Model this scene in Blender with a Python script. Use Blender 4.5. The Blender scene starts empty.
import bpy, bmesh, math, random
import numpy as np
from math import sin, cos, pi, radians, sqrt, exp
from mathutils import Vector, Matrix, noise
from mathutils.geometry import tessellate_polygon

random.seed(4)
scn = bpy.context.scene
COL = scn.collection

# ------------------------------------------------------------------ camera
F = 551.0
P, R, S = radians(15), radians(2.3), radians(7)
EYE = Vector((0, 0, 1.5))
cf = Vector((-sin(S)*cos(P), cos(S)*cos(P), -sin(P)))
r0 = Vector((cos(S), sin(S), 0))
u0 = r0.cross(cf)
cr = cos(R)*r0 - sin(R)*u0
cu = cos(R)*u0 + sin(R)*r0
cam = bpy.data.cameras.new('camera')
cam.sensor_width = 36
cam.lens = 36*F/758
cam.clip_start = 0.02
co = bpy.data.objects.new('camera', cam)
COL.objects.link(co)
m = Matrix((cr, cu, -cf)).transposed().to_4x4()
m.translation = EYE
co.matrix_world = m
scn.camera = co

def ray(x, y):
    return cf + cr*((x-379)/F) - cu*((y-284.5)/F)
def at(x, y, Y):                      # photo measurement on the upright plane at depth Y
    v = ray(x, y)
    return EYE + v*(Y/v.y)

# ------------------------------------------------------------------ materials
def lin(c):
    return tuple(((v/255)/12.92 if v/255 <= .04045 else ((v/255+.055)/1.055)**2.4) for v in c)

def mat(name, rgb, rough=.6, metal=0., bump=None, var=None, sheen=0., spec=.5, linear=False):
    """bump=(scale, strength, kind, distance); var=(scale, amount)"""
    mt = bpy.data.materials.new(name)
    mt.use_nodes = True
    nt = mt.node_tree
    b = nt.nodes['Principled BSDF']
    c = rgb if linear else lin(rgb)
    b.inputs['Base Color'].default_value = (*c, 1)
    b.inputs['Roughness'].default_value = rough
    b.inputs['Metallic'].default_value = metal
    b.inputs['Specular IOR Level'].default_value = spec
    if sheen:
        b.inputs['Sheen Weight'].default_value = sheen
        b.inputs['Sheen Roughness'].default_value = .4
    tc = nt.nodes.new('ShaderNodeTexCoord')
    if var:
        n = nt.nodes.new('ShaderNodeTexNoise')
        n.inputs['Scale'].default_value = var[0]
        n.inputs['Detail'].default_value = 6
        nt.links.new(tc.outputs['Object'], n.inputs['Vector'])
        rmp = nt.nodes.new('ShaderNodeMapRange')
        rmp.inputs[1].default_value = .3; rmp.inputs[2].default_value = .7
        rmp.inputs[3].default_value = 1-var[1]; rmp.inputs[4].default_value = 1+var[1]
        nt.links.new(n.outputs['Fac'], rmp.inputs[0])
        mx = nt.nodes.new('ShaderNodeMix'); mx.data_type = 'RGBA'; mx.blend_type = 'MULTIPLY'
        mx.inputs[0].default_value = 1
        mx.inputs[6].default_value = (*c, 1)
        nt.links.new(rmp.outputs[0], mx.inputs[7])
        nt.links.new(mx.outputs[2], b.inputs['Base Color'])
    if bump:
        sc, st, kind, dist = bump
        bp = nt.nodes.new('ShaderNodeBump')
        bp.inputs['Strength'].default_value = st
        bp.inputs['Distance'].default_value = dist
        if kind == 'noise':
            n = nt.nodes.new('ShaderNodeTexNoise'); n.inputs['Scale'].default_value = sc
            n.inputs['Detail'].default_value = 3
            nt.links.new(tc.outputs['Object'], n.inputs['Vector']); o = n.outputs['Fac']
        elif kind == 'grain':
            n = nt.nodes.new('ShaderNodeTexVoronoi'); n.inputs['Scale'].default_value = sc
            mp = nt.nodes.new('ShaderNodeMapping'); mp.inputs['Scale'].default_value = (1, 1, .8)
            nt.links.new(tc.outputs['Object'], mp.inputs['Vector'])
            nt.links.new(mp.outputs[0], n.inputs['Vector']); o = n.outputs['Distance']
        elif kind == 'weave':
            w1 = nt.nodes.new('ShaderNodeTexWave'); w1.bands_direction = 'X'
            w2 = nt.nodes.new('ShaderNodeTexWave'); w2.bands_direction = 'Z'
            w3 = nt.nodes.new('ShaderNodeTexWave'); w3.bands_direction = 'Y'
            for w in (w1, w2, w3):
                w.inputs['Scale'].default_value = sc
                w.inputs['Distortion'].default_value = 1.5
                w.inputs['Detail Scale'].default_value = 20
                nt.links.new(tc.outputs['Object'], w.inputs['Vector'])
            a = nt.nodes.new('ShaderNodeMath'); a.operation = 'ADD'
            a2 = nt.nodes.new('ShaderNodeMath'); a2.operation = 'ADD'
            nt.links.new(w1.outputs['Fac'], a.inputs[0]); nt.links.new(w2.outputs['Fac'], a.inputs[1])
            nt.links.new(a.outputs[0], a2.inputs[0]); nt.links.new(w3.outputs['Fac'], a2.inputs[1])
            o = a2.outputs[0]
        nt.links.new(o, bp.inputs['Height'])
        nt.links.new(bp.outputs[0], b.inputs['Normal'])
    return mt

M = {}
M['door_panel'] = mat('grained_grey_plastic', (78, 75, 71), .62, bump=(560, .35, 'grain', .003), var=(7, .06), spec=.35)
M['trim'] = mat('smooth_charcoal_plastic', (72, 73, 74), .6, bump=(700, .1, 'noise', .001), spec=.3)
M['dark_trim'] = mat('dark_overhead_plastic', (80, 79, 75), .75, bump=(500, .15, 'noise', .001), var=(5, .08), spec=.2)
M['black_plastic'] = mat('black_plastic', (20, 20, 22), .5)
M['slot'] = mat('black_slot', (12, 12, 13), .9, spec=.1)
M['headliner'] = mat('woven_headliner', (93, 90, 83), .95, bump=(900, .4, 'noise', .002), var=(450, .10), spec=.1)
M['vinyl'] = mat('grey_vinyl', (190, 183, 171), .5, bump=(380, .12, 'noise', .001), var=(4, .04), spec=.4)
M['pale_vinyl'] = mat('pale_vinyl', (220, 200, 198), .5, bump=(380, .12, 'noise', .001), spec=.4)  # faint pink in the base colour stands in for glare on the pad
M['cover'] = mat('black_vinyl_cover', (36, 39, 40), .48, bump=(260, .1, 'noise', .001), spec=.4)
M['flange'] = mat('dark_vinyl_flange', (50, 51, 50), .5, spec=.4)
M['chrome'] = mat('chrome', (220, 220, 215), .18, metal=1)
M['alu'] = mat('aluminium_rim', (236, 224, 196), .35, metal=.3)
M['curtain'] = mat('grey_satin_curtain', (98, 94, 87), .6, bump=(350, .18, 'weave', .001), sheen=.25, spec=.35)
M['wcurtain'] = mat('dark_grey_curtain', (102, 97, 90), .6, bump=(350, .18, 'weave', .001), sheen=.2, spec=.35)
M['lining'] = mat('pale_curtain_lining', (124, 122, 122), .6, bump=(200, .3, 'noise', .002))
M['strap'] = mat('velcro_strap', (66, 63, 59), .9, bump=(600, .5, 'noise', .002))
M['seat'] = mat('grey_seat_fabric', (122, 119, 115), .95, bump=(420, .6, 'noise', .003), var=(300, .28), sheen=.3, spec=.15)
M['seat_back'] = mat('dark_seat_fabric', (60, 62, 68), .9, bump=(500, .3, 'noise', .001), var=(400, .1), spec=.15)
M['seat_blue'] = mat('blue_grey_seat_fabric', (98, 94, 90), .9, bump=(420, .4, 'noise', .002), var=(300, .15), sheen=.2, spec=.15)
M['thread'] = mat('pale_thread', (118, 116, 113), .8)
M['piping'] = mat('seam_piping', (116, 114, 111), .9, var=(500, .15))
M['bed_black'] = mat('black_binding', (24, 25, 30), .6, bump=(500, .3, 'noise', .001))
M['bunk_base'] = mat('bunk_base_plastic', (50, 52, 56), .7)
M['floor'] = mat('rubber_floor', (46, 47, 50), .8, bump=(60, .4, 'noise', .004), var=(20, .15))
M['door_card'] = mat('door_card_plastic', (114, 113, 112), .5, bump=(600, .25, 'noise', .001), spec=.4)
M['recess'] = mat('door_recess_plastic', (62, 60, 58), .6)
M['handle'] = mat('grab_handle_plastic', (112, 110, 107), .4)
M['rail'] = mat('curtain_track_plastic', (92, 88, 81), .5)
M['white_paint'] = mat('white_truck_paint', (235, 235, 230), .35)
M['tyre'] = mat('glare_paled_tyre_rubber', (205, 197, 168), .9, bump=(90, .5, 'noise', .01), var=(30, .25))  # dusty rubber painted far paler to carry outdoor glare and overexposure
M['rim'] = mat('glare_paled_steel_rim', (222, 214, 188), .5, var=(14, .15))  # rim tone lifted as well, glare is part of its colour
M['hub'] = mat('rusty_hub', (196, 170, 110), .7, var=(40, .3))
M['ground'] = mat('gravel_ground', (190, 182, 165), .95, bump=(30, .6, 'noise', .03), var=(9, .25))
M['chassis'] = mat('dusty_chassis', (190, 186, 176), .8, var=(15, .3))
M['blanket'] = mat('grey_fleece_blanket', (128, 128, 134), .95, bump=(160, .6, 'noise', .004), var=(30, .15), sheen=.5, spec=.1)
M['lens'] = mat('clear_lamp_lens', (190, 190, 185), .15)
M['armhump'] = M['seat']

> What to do
Exactly repeat the lines above, from the opening line through the one with "COL = scn.collection", and include nothing else.

> Result for this exercise
Model this scene in Blender with a Python script. Use Blender 4.5. The Blender scene starts empty.
import bpy, bmesh, math, random
import numpy as np
from math import sin, cos, pi, radians, sqrt, exp
from mathutils import Vector, Matrix, noise
from mathutils.geometry import tessellate_polygon

random.seed(4)
scn = bpy.context.scene
COL = scn.collection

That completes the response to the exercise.